(What to do) Would you copy out the whole listing exactly as given?

________________

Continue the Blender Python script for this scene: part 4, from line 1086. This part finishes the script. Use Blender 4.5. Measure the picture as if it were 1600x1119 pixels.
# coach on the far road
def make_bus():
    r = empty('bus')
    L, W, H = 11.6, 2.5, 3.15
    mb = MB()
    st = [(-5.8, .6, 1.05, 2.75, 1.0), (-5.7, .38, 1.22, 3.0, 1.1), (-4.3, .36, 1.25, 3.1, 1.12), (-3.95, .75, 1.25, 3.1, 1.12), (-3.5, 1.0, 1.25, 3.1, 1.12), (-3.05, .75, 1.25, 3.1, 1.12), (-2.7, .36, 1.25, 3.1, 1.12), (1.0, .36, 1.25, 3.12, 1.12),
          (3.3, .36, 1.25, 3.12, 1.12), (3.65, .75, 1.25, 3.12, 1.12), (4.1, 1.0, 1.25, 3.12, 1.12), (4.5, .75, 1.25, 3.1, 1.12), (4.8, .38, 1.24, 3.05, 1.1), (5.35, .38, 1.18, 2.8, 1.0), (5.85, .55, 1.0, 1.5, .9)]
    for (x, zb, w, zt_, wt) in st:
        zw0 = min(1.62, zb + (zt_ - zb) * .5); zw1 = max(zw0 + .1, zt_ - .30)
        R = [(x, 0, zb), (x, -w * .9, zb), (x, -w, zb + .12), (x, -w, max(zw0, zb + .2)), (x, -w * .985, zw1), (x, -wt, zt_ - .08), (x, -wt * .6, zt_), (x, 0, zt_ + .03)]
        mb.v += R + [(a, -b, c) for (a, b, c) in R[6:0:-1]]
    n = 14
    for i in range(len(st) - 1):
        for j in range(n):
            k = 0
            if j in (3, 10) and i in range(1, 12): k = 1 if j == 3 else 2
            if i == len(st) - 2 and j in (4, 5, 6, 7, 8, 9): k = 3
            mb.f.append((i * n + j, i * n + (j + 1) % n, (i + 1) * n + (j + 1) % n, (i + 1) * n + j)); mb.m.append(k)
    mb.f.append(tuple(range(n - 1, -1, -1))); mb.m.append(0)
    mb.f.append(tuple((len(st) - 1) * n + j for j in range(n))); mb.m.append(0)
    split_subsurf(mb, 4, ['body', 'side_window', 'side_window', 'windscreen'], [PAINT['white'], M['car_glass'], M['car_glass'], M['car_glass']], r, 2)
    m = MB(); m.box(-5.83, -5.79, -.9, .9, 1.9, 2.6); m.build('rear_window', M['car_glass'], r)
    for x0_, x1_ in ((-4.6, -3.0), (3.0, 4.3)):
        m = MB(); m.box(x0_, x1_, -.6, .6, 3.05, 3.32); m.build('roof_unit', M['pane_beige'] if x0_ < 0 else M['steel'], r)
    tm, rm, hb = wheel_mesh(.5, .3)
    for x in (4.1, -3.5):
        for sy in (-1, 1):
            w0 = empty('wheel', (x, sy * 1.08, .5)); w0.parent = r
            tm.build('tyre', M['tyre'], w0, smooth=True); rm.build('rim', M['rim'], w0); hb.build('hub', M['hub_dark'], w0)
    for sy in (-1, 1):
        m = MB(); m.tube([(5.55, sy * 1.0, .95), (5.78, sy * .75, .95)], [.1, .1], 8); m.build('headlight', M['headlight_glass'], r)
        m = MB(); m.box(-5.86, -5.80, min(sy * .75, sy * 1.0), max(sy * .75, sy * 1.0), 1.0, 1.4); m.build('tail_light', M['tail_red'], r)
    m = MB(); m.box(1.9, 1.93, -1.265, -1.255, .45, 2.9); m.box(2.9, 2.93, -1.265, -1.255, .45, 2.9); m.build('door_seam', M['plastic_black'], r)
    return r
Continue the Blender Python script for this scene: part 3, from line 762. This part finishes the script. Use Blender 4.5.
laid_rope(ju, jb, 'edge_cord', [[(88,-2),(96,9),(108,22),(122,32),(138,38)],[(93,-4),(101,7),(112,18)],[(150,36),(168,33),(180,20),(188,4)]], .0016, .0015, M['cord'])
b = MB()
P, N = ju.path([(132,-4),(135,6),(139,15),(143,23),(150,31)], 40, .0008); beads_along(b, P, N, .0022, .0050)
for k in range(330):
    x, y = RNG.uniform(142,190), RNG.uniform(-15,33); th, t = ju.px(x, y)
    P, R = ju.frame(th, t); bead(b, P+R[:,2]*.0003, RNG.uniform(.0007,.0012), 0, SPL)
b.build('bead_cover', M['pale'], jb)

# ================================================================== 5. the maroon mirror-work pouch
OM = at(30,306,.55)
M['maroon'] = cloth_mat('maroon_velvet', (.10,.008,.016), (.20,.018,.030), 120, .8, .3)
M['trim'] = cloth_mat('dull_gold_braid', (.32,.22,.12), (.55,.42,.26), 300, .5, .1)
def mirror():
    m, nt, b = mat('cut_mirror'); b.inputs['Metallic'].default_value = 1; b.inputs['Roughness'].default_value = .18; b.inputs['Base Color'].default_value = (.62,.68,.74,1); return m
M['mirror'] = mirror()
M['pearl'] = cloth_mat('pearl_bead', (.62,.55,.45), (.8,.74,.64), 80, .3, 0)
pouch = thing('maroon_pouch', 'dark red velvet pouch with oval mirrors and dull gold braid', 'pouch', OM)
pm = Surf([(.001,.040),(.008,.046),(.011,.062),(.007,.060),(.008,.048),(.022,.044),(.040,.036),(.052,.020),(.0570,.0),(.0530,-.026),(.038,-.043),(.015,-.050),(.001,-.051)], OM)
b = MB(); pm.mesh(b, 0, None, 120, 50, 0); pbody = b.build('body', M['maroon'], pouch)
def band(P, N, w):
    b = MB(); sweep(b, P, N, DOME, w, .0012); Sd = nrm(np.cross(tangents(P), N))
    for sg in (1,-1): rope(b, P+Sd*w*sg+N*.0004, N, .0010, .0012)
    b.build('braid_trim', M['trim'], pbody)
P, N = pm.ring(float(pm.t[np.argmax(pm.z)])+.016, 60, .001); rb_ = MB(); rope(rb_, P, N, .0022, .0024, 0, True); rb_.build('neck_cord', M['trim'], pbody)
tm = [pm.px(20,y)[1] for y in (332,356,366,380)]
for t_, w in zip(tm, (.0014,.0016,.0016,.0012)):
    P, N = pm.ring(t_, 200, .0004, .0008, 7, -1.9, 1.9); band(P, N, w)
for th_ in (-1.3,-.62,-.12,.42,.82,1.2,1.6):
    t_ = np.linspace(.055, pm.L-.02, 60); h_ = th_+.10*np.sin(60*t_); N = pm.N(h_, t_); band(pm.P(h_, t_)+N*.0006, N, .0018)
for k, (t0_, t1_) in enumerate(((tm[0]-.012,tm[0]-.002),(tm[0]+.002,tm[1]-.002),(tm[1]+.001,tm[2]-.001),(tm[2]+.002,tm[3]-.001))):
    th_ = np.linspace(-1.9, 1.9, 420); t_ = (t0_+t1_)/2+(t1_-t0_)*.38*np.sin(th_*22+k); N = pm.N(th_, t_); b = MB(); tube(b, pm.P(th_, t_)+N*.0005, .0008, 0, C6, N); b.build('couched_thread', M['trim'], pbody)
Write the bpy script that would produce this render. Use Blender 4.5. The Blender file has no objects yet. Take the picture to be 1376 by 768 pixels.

________________

(Result for this exercise)
Continue the Blender Python script for this scene: part 4, from line 1086. This part finishes the script. Use Blender 4.5. Measure the picture as if it were 1600x1119 pixels.
# coach on the far road
def make_bus():
    r = empty('bus')
    L, W, H = 11.6, 2.5, 3.15
    mb = MB()
    st = [(-5.8, .6, 1.05, 2.75, 1.0), (-5.7, .38, 1.22, 3.0, 1.1), (-4.3, .36, 1.25, 3.1, 1.12), (-3.95, .75, 1.25, 3.1, 1.12), (-3.5, 1.0, 1.25, 3.1, 1.12), (-3.05, .75, 1.25, 3.1, 1.12), (-2.7, .36, 1.25, 3.1, 1.12), (1.0, .36, 1.25, 3.12, 1.12),
          (3.3, .36, 1.25, 3.12, 1.12), (3.65, .75, 1.25, 3.12, 1.12), (4.1, 1.0, 1.25, 3.12, 1.12), (4.5, .75, 1.25, 3.1, 1.12), (4.8, .38, 1.24, 3.05, 1.1), (5.35, .38, 1.18, 2.8, 1.0), (5.85, .55, 1.0, 1.5, .9)]
    for (x, zb, w, zt_, wt) in st:
        zw0 = min(1.62, zb + (zt_ - zb) * .5); zw1 = max(zw0 + .1, zt_ - .30)
        R = [(x, 0, zb), (x, -w * .9, zb), (x, -w, zb + .12), (x, -w, max(zw0, zb + .2)), (x, -w * .985, zw1), (x, -wt, zt_ - .08), (x, -wt * .6, zt_), (x, 0, zt_ + .03)]
        mb.v += R + [(a, -b, c) for (a, b, c) in R[6:0:-1]]
    n = 14
    for i in range(len(st) - 1):
        for j in range(n):
            k = 0
            if j in (3, 10) and i in range(1, 12): k = 1 if j == 3 else 2
            if i == len(st) - 2 and j in (4, 5, 6, 7, 8, 9): k = 3
            mb.f.append((i * n + j, i * n + (j + 1) % n, (i + 1) * n + (j + 1) % n, (i + 1) * n + j)); mb.m.append(k)
    mb.f.append(tuple(range(n - 1, -1, -1))); mb.m.append(0)
    mb.f.append(tuple((len(st) - 1) * n + j for j in range(n))); mb.m.append(0)
    split_subsurf(mb, 4, ['body', 'side_window', 'side_window', 'windscreen'], [PAINT['white'], M['car_glass'], M['car_glass'], M['car_glass']], r, 2)
    m = MB(); m.box(-5.83, -5.79, -.9, .9, 1.9, 2.6); m.build('rear_window', M['car_glass'], r)
    for x0_, x1_ in ((-4.6, -3.0), (3.0, 4.3)):
        m = MB(); m.box(x0_, x1_, -.6, .6, 3.05, 3.32); m.build('roof_unit', M['pane_beige'] if x0_ < 0 else M['steel'], r)
    tm, rm, hb = wheel_mesh(.5, .3)
    for x in (4.1, -3.5):
        for sy in (-1, 1):
            w0 = empty('wheel', (x, sy * 1.08, .5)); w0.parent = r
            tm.build('tyre', M['tyre'], w0, smooth=True); rm.build('rim', M['rim'], w0); hb.build('hub', M['hub_dark'], w0)
    for sy in (-1, 1):
        m = MB(); m.tube([(5.55, sy * 1.0, .95), (5.78, sy * .75, .95)], [.1, .1], 8); m.build('headlight', M['headlight_glass'], r)
        m = MB(); m.box(-5.86, -5.80, min(sy * .75, sy * 1.0), max(sy * .75, sy * 1.0), 1.0, 1.4); m.build('tail_light', M['tail_red'], r)
    m = MB(); m.box(1.9, 1.93, -1.265, -1.255, .45, 2.9); m.box(2.9, 2.93, -1.265, -1.255, .45, 2.9); m.build('door_seam', M['plastic_black'], r)
    return r
Continue the Blender Python script for this scene: part 3, from line 762. This part finishes the script. Use Blender 4.5.
laid_rope(ju, jb, 'edge_cord', [[(88,-2),(96,9),(108,22),(122,32),(138,38)],[(93,-4),(101,7),(112,18)],[(150,36),(168,33),(180,20),(188,4)]], .0016, .0015, M['cord'])
b = MB()
P, N = ju.path([(132,-4),(135,6),(139,15),(143,23),(150,31)], 40, .0008); beads_along(b, P, N, .0022, .0050)
for k in range(330):
    x, y = RNG.uniform(142,190), RNG.uniform(-15,33); th, t = ju.px(x, y)
    P, R = ju.frame(th, t); bead(b, P+R[:,2]*.0003, RNG.uniform(.0007,.0012), 0, SPL)
b.build('bead_cover', M['pale'], jb)

# ================================================================== 5. the maroon mirror-work pouch
OM = at(30,306,.55)
M['maroon'] = cloth_mat('maroon_velvet', (.10,.008,.016), (.20,.018,.030), 120, .8, .3)
M['trim'] = cloth_mat('dull_gold_braid', (.32,.22,.12), (.55,.42,.26), 300, .5, .1)
def mirror():
    m, nt, b = mat('cut_mirror'); b.inputs['Metallic'].default_value = 1; b.inputs['Roughness'].default_value = .18; b.inputs['Base Color'].default_value = (.62,.68,.74,1); return m
M['mirror'] = mirror()
M['pearl'] = cloth_mat('pearl_bead', (.62,.55,.45), (.8,.74,.64), 80, .3, 0)
pouch = thing('maroon_pouch', 'dark red velvet pouch with oval mirrors and dull gold braid', 'pouch', OM)
pm = Surf([(.001,.040),(.008,.046),(.011,.062),(.007,.060),(.008,.048),(.022,.044),(.040,.036),(.052,.020),(.0570,.0),(.0530,-.026),(.038,-.043),(.015,-.050),(.001,-.051)], OM)
b = MB(); pm.mesh(b, 0, None, 120, 50, 0); pbody = b.build('body', M['maroon'], pouch)
def band(P, N, w):
    b = MB(); sweep(b, P, N, DOME, w, .0012); Sd = nrm(np.cross(tangents(P), N))
    for sg in (1,-1): rope(b, P+Sd*w*sg+N*.0004, N, .0010, .0012)
    b.build('braid_trim', M['trim'], pbody)
P, N = pm.ring(float(pm.t[np.argmax(pm.z)])+.016, 60, .001); rb_ = MB(); rope(rb_, P, N, .0022, .0024, 0, True); rb_.build('neck_cord', M['trim'], pbody)
tm = [pm.px(20,y)[1] for y in (332,356,366,380)]
for t_, w in zip(tm, (.0014,.0016,.0016,.0012)):
    P, N = pm.ring(t_, 200, .0004, .0008, 7, -1.9, 1.9); band(P, N, w)
for th_ in (-1.3,-.62,-.12,.42,.82,1.2,1.6):
    t_ = np.linspace(.055, pm.L-.02, 60); h_ = th_+.10*np.sin(60*t_); N = pm.N(h_, t_); band(pm.P(h_, t_)+N*.0006, N, .0018)
for k, (t0_, t1_) in enumerate(((tm[0]-.012,tm[0]-.002),(tm[0]+.002,tm[1]-.002),(tm[1]+.001,tm[2]-.001),(tm[2]+.002,tm[3]-.001))):
    th_ = np.linspace(-1.9, 1.9, 420); t_ = (t0_+t1_)/2+(t1_-t0_)*.38*np.sin(th_*22+k); N = pm.N(th_, t_); b = MB(); tube(b, pm.P(th_, t_)+N*.0005, .0008, 0, C6, N); b.build('couched_thread', M['trim'], pbody)
Write the bpy script that would produce this render. Use Blender 4.5. The Blender file has no objects yet. Take the picture to be 1376 by 768 pixels.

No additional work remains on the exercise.